After a leaked document in January 2016 warned the college would lose about £100m in donor gifts if Rhodes did fall, the movement lost momentum.

Yet though under the same name, this summer’s protest felt different. There was a realisation, Chigudu says, that “it felt like a city having a reckoning, rather than a closed matter for the university”.

This summer’s tsunami of activism has added weight to the role of students in protests and campaigns that go beyond the campus. Malaika Gangooly is starting her second year of journalism at City University of London, another institution that recently bowed to student pressure to remove the name of John Cass – the 18th-century merchant linked to the slave trade – from its business school.

She led the Black Lives Matter protests in her hometown of Chingford, and now plans to run for diversity officer at the students’ union. “People thought I was maybe too young to start in protests, and too heavily involved. But the younger you are, the better it is to get involved, and the more important it is. If it’s not worked in generations before us, then we’re the generation that has to try and make it work.”

These same arguments have been reproduced in the youth climate movement in the past two years. The urgency of the disaster has been pushed by young people, many of whom are university students. Their campus activism has led to radical divestment from fossil fuel campaigns, while students have played major roles in local branches of Extinction Rebellion or the youth climate strikes. In 2018, for example, two students at Sussex University were claimants on a significant climate change lawsuit against the UK government.

“So much of the change that’s happening now is people my age at university. If we take it into our own hands then no one can complain about it,” says Gangooly.

Something in the atmosphere has changed. For Gangooly’s generation, it’s obvious that issues affecting students are mirrored in society: it is young people who will bear the brunt of the climate catastrophe; there is institutional racism at the universities that breed our future leaders.

“[Recently] there’s been the circulation of many more ideas about how we might change society and how we deal with questions of equality, but also what that means in terms of a world in which there’s so much economic insecurity, in which there’s a looming climate catastrophe, and so on,” says Chigudu. “That’s partly contributed to the willingness of people to really rally around and protest, and for people to see the interconnections between racism, capitalism and climate catastrophe.”

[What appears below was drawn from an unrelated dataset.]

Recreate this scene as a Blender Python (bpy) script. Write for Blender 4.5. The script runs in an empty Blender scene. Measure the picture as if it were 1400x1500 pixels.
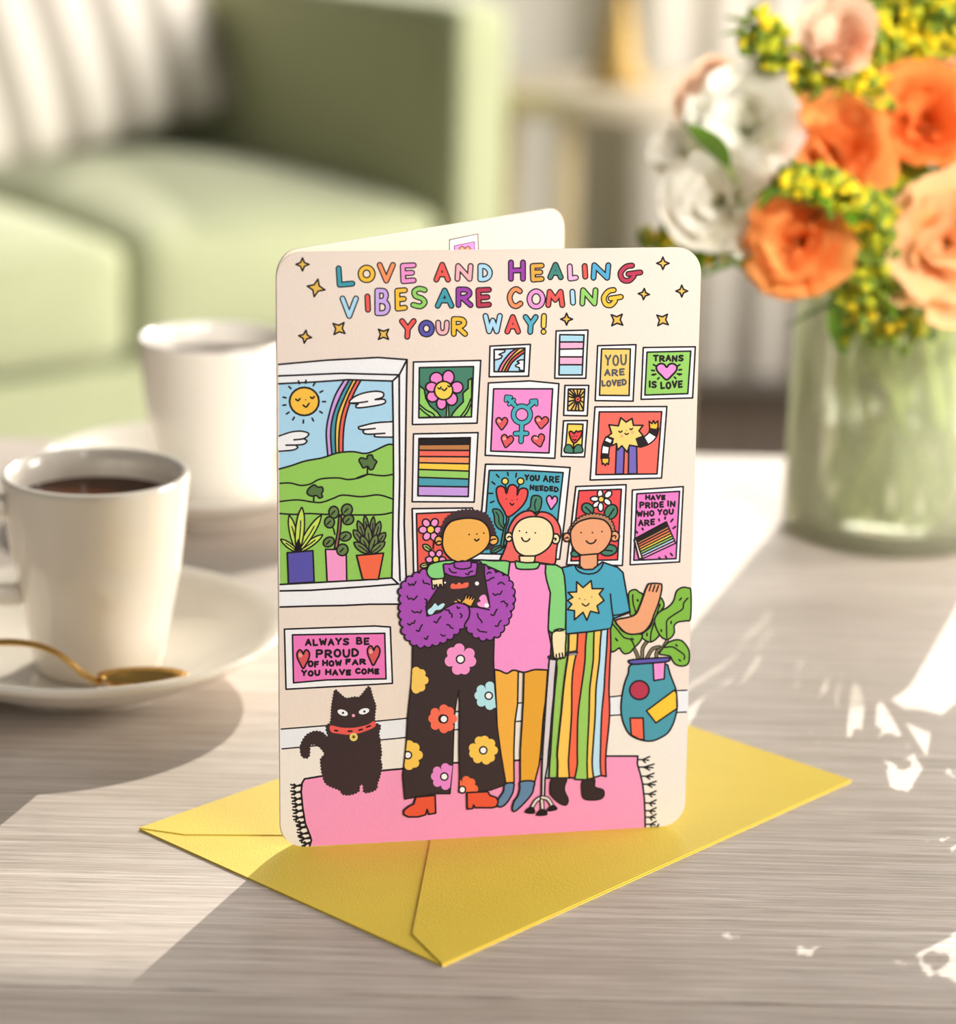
import bpy, bmesh, math, random
from math import sin, cos, pi, radians, tan, sqrt, hypot
from mathutils import Vector, Matrix
random.seed(7)
C = bpy.context.scene.collection
SC = bpy.context.scene
T = 70.0            # table top above the floor, cm

# ------------------------------------------------------------------ camera
F_PX, PITCH, ROLL, CAMH = 3657.8, .284, .0242, 31.2113
fw = Vector((0, cos(PITCH), -sin(PITCH)))
u0 = Vector((0, sin(PITCH), cos(PITCH)))
rt = Vector((1, 0, 0)) * cos(ROLL) + u0 * sin(ROLL)
up = u0 * cos(ROLL) - Vector((1, 0, 0)) * sin(ROLL)
CAM = Vector((0, 0, CAMH + T))
cd = bpy.data.cameras.new('camera')
cam = bpy.data.objects.new('camera', cd)
C.objects.link(cam)
cam.matrix_world = Matrix(((rt.x, up.x, -fw.x, 0), (rt.y, up.y, -fw.y, 0),
                           (rt.z, up.z, -fw.z, CAM.z * .01), (0, 0, 0, 1)))
cd.sensor_fit = 'HORIZONTAL'
cd.sensor_width = 36
cd.lens = 36 * F_PX / 1400
cd.clip_start = .02
cd.dof.use_dof = True
cd.dof.focus_distance = .745
cd.dof.aperture_fstop = 7.4
SC.camera = cam

def at(u, v, Y):
    """point (cm) at depth Y seen at photo position (u, v)"""
    d = fw * F_PX + rt * (u - 700) - up * (v - 750)
    return CAM + d * (Y / d.y)

# ------------------------------------------------------------------ world, sun, lights, exposure
w = bpy.data.worlds.new('world'); SC.world = w; w.use_nodes = True
w.node_tree.nodes['Background'].inputs[0].default_value = (1.0, .98, .94, 1)
w.node_tree.nodes['Background'].inputs[1].default_value = .16
SUN_AZ, SUN_EL = radians(19), radians(29)
sd = bpy.data.lights.new('sun', 'SUN'); so = bpy.data.objects.new('sun', sd); C.objects.link(so)
sd.energy = 4.0; sd.angle = radians(.15); sd.color = (1, .94, .84)
sdir = Vector((sin(SUN_AZ) * cos(SUN_EL), cos(SUN_AZ) * cos(SUN_EL), sin(SUN_EL)))
so.rotation_euler = sdir.to_track_quat('Z', 'Y').to_euler()
def area(name, loc, target, size, power, col, spread=180):
    l = bpy.data.lights.new(name, 'AREA'); o = bpy.data.objects.new(name, l); C.objects.link(o)
    l.shape = 'RECTANGLE'; l.size, l.size_y = size; l.energy = power; l.color = col; l.spread = radians(spread)
    o.location = loc
    o.rotation_euler = (Vector(loc) - Vector(target)).to_track_quat('Z', 'Y').to_euler()
area('front_fill_light', (1.45, -.55, 1.4), (0, .85, .82), (1.1, 1.1), 7.6, (1, .98, .965), 80)  # added fill beside the camera to brighten the card face
area('side_fill_light', (3.4, 2.0, 1.2), (0, 3.3, .45), (2.2, 2.0), 285, (1, .97, .93))  # added area fill from the right for sofa, cushion and curtain
area('back_fill_light', (1.25, 4.2, 1.75), (.1, 2.6, .6), (3.0, 1.5), 95, (1, .98, .95))  # added area fill at the back wall, brightens the sofa seat
area('bouquet_fill_light', (.46, .08, 1.55), (.22, 1.02, .97), (.4, .4), 1.15, (1, .985, .95), 30)  # added narrow fill aimed only at the flowers
SC.view_settings.view_transform = 'Standard'
SC.view_settings.look = 'None'
SC.view_settings.gamma = 1
SC.view_settings.use_curve_mapping = False
SC.view_settings.exposure = 0.0

# ------------------------------------------------------------------ materials
def lin(c):
    return tuple(((x / 255) / 12.92 if x / 255 <= .04045 else ((x / 255 + .055) / 1.055) ** 2.4) for x in c)
MATS = {}
def mat(name, rgb, rough=.6, metal=0, bump=0, bscale=400, spec=.5, var=0, vscale=30, trans=0, sheen=0, tl=0, coat=0, linear=False):
    if name in MATS: return MATS[name]
    m = bpy.data.materials.new(name); m.use_nodes = True
    n, l = m.node_tree.nodes, m.node_tree.links
    b = n['Principled BSDF']
    c = rgb if linear else lin(rgb)
    b.inputs['Base Color'].default_value = (*c, 1)
    b.inputs['Roughness'].default_value = rough
    b.inputs['Metallic'].default_value = metal
    b.inputs['Specular IOR Level'].default_value = spec
    if coat: b.inputs['Coat Weight'].default_value = coat; b.inputs['Coat Roughness'].default_value = .1
    if sheen: b.inputs['Sheen Weight'].default_value = sheen
    if trans: b.inputs['Transmission Weight'].default_value = trans
    tc = n.new('ShaderNodeTexCoord')
    if var:
        t = n.new('ShaderNodeTexNoise'); t.inputs['Scale'].default_value = vscale; t.inputs['Detail'].default_value = 4
        l.new(tc.outputs['Object'], t.inputs['Vector'])
        h = n.new('ShaderNodeHueSaturation'); h.inputs['Color'].default_value = (*c, 1)
        mr = n.new('ShaderNodeMapRange'); mr.inputs[1].default_value = .3; mr.inputs[2].default_value = .7
        mr.inputs[3].default_value = 1 - var; mr.inputs[4].default_value = 1 + var
        l.new(t.outputs['Fac'], mr.inputs[0]); l.new(mr.outputs[0], h.inputs['Value'])
        l.new(h.outputs[0], b.inputs['Base Color'])
    if bump:
        t = n.new('ShaderNodeTexNoise'); t.inputs['Scale'].default_value = bscale
        l.new(tc.outputs['Object'], t.inputs['Vector'])
        bp = n.new('ShaderNodeBump'); bp.inputs['Strength'].default_value = bump; bp.inputs['Distance'].default_value = .001
        l.new(t.outputs['Fac'], bp.inputs['Height']); l.new(bp.outputs[0], b.inputs['Normal'])
    if tl:   # thin sheet that lets some light through
        tr = n.new('ShaderNodeBsdfTranslucent'); tr.inputs[0].default_value = (*c, 1)
        mx = n.new('ShaderNodeMixShader'); mx.inputs[0].default_value = tl
        out = n['Material Output']
        l.new(b.outputs[0], mx.inputs[1]); l.new(tr.outputs[0], mx.inputs[2]); l.new(mx.outputs[0], out.inputs[0])
    MATS[name] = m
    return m

def wood(name, light, dark, sx=1.2, sy=42, rough=.56, bumpd=.0004, contrast=(.40, .66)):
    m = bpy.data.materials.new(name); m.use_nodes = True
    n, l = m.node_tree.nodes, m.node_tree.links
    b = n['Principled BSDF']; b.inputs['Roughness'].default_value = rough
    tc = n.new('ShaderNodeTexCoord')
    mp = n.new('ShaderNodeMapping'); mp.inputs['Scale'].default_value = (sx * 9, sy * 14, 3)
    l.new(tc.outputs['Object'], mp.inputs[0])
    a = n.new('ShaderNodeTexNoise'); a.inputs['Scale'].default_value = 1.1; a.inputs['Detail'].default_value = 9; a.inputs['Roughness'].default_value = .68
    a.inputs['Distortion'].default_value = .25
    l.new(mp.outputs[0], a.inputs['Vector'])
    r = n.new('ShaderNodeValToRGB'); e = r.color_ramp.elements
    e[0].position, e[1].position = contrast
    e[0].color = (*lin(dark), 1); e[1].color = (*lin(light), 1)
    l.new(a.outputs['Fac'], r.inputs[0])
    # fine dark pores
    mp2 = n.new('ShaderNodeMapping'); mp2.inputs['Scale'].default_value = (sx * 40, sy * 60, 10)
    l.new(tc.outputs['Object'], mp2.inputs[0])
    p = n.new('ShaderNodeTexNoise'); p.inputs['Scale'].default_value = 1; p.inputs['Detail'].default_value = 3
    l.new(mp2.outputs[0], p.inputs['Vector'])
    r2 = n.new('ShaderNodeMapRange'); r2.inputs[1].default_value = .34; r2.inputs[2].default_value = .5
    r2.inputs[3].default_value = .72; r2.inputs[4].default_value = 1
    l.new(p.outputs['Fac'], r2.inputs[0])
    # broad tone
    q = n.new('ShaderNodeTexNoise'); q.inputs['Scale'].default_value = 6; q.inputs['Detail'].default_value = 2
    mp3 = n.new('ShaderNodeMapping'); mp3.inputs['Scale'].default_value = (.5, 3, 1)
    l.new(tc.outputs['Object'], mp3.inputs[0]); l.new(mp3.outputs[0], q.inputs['Vector'])
    r3 = n.new('ShaderNodeMapRange'); r3.inputs[1].default_value = .3; r3.inputs[2].default_value = .7
    r3.inputs[3].default_value = .90; r3.inputs[4].default_value = 1.05
    l.new(q.outputs['Fac'], r3.inputs[0])
    mu = n.new('ShaderNodeMath'); mu.operation = 'MULTIPLY'; l.new(r2.outputs[0], mu.inputs[0]); l.new(r3.outputs[0], mu.inputs[1])
    h = n.new('ShaderNodeHueSaturation'); l.new(r.outputs[0], h.inputs['Color']); l.new(mu.outputs[0], h.inputs['Value'])
    l.new(h.outputs[0], b.inputs['Base Color'])
    bp = n.new('ShaderNodeBump'); bp.inputs['Strength'].default_value = .5; bp.inputs['Distance'].default_value = bumpd
    l.new(mu.outputs[0], bp.inputs['Height']); l.new(bp.outputs[0], b.inputs['Normal'])
    return m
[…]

This idea of students questioning their future on a mass scale echoes back to post-financial crisis Britain. In November, it will be a decade since tens of thousands of students occupied streets across the UK, protesting a steep rise in university fees and cuts to the Education Maintenance Allowance. Britain’s press was overrun with images of students occupying Millbank, clashes with police and placards repeating the slogan “No Future”.

It was one of the biggest mass movements of young people in British history, and “the first of a series of major mass movements to characterise the next five years, not just in Britain but around the world,” says Matthew Myers, a graduate student of History at the University of Oxford, pointing to movements such as Occupy and the Arab Spring that followed.

Though often discussed as a campaign against fee hikes, the student protests of 2010 addressed issues of austerity and inequality. “It was a very specific moment in time where young people were at the forefront. There was a sense of generational injustice,” says Myers, who participated in the 2010 protests and is the author of Student Revolt.

“A whole generation in 2010 were very motivated by slogans of ‘no future’. They felt the future that they’d been promised – if they worked hard, got a good job, then they’d be able to achieve the level of economic stability and success which their parents had been promised – was no longer possible,” says Myers. “Students were simply the first in a long line of groups who were going to have to pay for the crisis, and pay for austerity.”

A decade on, it seems students are once again realising they will pay for other injustices, and they are now asking what their role is to make changes – particularly with race, climate and inequality.

But this resurgence of student activism will reverberate far beyond their own lives. “[It has] almost become more profound,” says Myers. “The student climate strikers are speaking as much as students as they are as human beings who are going to have to live on a planet which is entering climate catastrophe.”